Tuesday, November 29, 2011

Rosé Champagne and Thai Food



The holidays are upon us, so it's time to celebrate with some special wines. For me, Champagne is the wine for celebration and while I love just about any example, it's Rosé Champagne that is my favorite. There are a few reasons for this; certainly the color, ranging from light copper to bright strawberry, is a festive one. Then there is the richness of the Pinot Noir in the blend, generally giving the wine a fuller, more luxurious feel in the mouth.

To kick off the holidays in style, I tasted out three first-rate Rosé Champagnes with two friends the other night at a Thai restaurant on the north side of Chicago. There are dozens of Thai eateries in Chicago that are BYOB, so the chance to taste some great wines with some beautiful food seemed to be a natural. The restaurant I selected was Siam Country, a typical small dining room with a wide array of selections. This has become comfort food for me over the years and given all the flavors in these dishes, I thought it would be fun - as well as educational - to pair Rosé Champagnes with this cuisine.

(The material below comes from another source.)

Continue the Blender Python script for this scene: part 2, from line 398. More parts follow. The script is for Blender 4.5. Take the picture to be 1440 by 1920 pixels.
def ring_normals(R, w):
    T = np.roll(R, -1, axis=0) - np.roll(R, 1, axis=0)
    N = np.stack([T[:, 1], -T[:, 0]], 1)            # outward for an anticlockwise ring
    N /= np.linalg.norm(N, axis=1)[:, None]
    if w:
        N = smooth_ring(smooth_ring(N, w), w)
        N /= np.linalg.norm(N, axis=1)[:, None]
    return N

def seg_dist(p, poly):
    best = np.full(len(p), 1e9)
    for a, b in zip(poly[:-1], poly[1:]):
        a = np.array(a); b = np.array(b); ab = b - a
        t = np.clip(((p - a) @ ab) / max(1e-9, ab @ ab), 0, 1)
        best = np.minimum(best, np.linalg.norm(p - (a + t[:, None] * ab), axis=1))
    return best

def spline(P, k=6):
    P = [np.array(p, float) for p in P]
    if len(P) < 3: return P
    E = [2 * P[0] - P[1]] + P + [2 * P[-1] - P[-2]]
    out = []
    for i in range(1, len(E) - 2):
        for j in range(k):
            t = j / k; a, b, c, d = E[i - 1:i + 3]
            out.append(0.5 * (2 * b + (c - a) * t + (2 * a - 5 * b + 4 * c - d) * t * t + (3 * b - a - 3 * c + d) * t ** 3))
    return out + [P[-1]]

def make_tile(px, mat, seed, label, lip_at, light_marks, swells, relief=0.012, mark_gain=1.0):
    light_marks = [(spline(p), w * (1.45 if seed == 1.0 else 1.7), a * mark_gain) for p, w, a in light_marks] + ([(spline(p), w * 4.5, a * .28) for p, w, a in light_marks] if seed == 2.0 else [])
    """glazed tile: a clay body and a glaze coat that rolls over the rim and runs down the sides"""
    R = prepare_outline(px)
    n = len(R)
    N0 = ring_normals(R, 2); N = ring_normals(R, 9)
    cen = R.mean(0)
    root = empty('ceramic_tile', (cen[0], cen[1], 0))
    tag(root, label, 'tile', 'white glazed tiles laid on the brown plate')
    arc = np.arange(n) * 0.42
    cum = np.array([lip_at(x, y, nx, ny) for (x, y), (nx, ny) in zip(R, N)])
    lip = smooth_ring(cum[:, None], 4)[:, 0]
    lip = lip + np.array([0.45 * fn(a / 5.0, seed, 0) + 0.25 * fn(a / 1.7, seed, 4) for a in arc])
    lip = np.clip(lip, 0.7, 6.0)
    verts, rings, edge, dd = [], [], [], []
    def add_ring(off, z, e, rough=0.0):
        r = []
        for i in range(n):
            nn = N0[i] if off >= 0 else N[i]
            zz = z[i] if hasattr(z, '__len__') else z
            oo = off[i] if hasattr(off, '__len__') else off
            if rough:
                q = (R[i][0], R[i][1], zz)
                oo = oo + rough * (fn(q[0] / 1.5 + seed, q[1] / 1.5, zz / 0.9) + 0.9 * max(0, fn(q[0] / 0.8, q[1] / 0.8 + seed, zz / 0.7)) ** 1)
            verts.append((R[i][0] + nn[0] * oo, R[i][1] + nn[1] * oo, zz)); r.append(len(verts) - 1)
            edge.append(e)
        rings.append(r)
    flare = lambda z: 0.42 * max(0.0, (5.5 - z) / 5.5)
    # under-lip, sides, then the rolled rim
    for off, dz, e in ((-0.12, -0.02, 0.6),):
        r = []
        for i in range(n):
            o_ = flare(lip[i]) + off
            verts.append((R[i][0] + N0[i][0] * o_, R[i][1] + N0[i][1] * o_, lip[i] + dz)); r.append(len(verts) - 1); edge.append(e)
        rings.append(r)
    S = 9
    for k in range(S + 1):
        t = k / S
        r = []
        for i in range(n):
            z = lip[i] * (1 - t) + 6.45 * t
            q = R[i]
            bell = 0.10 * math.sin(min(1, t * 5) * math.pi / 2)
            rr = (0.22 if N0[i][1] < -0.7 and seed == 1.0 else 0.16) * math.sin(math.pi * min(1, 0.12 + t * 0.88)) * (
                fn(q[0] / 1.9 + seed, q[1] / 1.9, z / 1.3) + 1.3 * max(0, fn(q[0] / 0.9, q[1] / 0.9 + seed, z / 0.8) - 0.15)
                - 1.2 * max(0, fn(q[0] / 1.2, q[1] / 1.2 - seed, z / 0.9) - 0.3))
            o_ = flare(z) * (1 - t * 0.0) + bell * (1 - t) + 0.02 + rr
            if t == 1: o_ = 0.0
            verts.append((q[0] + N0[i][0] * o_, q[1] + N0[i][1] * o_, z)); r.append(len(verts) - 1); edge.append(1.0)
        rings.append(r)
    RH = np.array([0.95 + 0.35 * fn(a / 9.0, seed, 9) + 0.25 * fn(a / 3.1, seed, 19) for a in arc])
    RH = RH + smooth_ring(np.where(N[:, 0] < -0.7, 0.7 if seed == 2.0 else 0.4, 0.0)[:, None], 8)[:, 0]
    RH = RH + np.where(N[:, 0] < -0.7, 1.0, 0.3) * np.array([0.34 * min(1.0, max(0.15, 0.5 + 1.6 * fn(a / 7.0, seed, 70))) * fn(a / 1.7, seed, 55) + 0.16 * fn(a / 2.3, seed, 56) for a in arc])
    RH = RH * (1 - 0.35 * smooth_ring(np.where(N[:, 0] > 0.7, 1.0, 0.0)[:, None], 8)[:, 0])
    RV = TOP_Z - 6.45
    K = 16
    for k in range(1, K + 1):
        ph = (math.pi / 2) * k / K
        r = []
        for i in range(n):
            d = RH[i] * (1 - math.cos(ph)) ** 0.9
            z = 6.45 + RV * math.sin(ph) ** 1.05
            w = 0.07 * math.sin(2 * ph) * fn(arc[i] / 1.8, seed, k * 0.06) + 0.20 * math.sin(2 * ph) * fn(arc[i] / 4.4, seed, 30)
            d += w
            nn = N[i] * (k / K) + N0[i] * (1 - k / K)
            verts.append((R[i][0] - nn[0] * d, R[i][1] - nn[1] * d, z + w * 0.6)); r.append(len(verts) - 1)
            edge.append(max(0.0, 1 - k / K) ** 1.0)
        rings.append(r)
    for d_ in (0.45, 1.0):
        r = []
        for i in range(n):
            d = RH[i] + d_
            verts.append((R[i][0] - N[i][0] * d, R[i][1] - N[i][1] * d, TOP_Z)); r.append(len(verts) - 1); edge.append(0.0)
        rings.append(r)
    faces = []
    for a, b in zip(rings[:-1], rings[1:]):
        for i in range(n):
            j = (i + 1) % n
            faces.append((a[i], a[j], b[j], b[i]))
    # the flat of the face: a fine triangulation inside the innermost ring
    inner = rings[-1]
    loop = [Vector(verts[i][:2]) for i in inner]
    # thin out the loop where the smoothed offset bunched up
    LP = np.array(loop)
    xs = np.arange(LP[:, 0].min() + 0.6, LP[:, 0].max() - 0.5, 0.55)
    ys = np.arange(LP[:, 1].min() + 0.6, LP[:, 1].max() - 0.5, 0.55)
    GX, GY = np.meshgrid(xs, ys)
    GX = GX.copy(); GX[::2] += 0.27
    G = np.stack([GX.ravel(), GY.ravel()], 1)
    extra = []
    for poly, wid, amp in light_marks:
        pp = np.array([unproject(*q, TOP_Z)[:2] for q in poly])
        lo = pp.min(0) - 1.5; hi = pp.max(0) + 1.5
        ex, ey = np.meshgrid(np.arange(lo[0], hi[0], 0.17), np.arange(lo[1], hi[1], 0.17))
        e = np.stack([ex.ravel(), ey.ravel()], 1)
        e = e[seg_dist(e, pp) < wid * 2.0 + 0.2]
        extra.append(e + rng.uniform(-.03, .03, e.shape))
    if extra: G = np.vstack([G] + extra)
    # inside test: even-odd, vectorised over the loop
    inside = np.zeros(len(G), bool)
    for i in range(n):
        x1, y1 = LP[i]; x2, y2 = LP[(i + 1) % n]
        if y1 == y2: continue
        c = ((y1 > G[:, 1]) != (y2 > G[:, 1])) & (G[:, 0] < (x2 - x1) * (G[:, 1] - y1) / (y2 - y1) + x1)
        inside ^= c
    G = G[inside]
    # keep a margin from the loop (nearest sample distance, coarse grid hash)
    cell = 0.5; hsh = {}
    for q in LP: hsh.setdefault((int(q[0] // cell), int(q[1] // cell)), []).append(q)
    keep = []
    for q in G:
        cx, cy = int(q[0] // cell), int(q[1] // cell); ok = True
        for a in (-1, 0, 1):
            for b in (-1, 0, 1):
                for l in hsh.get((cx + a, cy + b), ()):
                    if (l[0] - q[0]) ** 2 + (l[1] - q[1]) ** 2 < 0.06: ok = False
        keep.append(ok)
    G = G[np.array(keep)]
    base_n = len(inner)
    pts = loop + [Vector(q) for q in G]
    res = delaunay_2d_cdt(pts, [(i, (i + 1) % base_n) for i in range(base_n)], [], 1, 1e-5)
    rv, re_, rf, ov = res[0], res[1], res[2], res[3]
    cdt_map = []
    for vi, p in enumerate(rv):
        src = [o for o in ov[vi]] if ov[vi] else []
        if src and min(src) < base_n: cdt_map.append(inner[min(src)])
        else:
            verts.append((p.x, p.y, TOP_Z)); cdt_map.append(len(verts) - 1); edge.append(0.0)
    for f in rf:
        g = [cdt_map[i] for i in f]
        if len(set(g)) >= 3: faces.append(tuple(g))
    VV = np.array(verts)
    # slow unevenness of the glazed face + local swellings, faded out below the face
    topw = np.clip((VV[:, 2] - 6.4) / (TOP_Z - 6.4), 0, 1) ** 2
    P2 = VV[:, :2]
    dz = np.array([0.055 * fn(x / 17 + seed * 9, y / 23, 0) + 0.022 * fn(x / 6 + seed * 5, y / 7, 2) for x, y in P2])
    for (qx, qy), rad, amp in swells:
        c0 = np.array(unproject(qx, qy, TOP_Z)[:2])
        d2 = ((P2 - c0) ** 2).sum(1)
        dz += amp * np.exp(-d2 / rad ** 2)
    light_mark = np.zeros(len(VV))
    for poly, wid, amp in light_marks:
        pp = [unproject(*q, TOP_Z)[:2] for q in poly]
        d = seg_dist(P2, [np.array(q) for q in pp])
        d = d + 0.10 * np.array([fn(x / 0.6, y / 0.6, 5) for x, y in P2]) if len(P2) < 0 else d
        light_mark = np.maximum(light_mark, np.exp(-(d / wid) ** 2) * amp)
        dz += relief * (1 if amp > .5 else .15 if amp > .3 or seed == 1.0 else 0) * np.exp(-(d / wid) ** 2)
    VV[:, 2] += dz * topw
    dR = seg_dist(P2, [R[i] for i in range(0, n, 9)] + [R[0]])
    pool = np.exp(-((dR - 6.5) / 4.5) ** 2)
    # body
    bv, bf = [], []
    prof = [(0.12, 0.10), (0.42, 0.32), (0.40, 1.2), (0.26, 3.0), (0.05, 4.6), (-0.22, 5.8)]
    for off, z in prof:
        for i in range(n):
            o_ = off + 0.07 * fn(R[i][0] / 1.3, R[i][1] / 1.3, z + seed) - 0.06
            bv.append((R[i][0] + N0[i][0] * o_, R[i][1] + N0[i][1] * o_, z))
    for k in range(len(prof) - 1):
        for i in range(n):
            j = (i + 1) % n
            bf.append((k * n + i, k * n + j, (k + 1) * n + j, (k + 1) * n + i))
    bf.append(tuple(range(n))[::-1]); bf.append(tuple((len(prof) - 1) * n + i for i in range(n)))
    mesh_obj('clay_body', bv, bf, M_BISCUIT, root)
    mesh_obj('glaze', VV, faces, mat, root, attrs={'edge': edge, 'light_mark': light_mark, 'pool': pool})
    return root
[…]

So I'm dividing this post into two parts: first, my notes on the wines. Second, notes on how the wines paired with various foodstuffs.

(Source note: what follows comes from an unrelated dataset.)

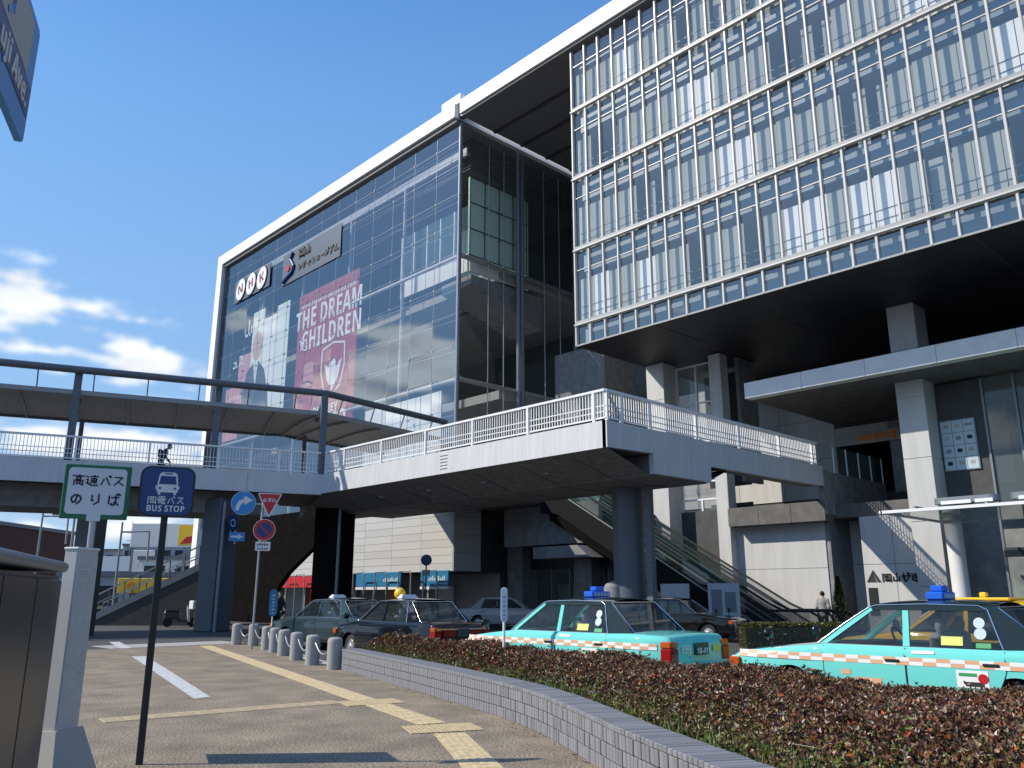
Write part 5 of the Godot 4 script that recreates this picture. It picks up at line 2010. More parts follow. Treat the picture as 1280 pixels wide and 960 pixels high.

Perrier Jouet Blason Rosé (non-vintage)
Light copper color; aromas of Bosc pear, strawberry and orange rind. Medium-bodied with very good concentration. Good but not high acidity, as the finish is quite round and elegant. Quite flavorful with subtle notes of sweet red spice, such as nutmeg. Good persistent stream of bubbles. A very fine introduction to Rosé Champagne for those who are not familiar. A lovely food wine. Excellent (Suggested retail price: $75)




Gosset Grand Rosé (non-vintage)
Light copper color; aromas of strawberry, dried orange, currant and dried pear with a light yeasty note. Beautiful stream of very small bubbles- quite persistent. Full-bodied, this is a powerful rosé with an incredibly delicate feel on the palate - impeccably balanced! Beautifully tuned acidity and a long, rich finish. Wonderful complexity. Outstanding (SRP $80)


Bollinger Rosé (non-vintage)
Deep copper/reddish color; aromas of fresh red cherry, biscuit, currant and dried pear. The house style of Bollinger, which I describe as old-fashioned, with plenty of fruit as well as a toastiness is quite evident in this wine. Very fine bubbles with a persistent stream. Full-bodied, this has a generous mid-palate and a lengthy finish with excellent persistence and vibrant acidity. Plenty of class and breeding on display in this marvelous wine. Outstanding (SRP $100)


The Food

Tomkar soup
Tomkar is a classic Thai soup made with coconut milk, lemon grass and ginger (among other ingredients). We selected chicken for our soup. This was a perfect match with the Perrier-Jouet, as that wine has lower acidity than the others. Thus the round finish of that wine meshed beautifully with the creaminess of the soup.

Appetizers - Spring Rolls and Pot Stickers
The spring rolls, served with a mild plum sauce were best with the Perrier-Jouet, while the pot stickers were a marvelous match with the Gosset, as the earthiness and high acidity of this wine (Gosset Champagnes do not undergo malo-lactic fermentation and thus have a more vibrant acidic note in the finish) picked up on the richness of this appetizer. 

Entrées- Duck breast with ginger and carrots/ Noodles with green and red curry (separate entrées)
I had enjoyed the duck breast on previous visits to Siam Country, but it was never as beautifully prepared as it was this evening (in fact, my colleagues commented on how this was the best meal we had experienced here). I always pair duck with Pinot Noir, so why not a Rosé Champagne with duck? It worked beautifully, as this was a rich duck preparation with a crispy skin that paired superbly with the Bollinger - this was a perfect match. It also tasted out great with the other two wines as well. 

As for the curry dishes, my friend Bob preferred the Bollinger with the red curry, though he also liked the softer Perrier Jouet as well, while he favored the Gosset with the green curry entrée.


I had never brought Rosé Champagne to a Thai restaurant before, but I was confident this evening would be a success. It was, thanks to the lovely richness and balance of these Champagnes, which were complex and flavorful enough to stand up the the spiciness of these dishes. I hope many of you will think about Rosé Champagne with Thai food or perhaps with many other cuisines as well. Experiment and have fun this holiday season!


P.S. My friends and I prefer light to mild spicy Thai food, so these wines were ideal. If you opt for a spicier preparation, you would definitely want a Rosé Champagne with a high level of acidity such as the Gosset. As with all wine and food pairings, it's about marrying similar flavors and textures.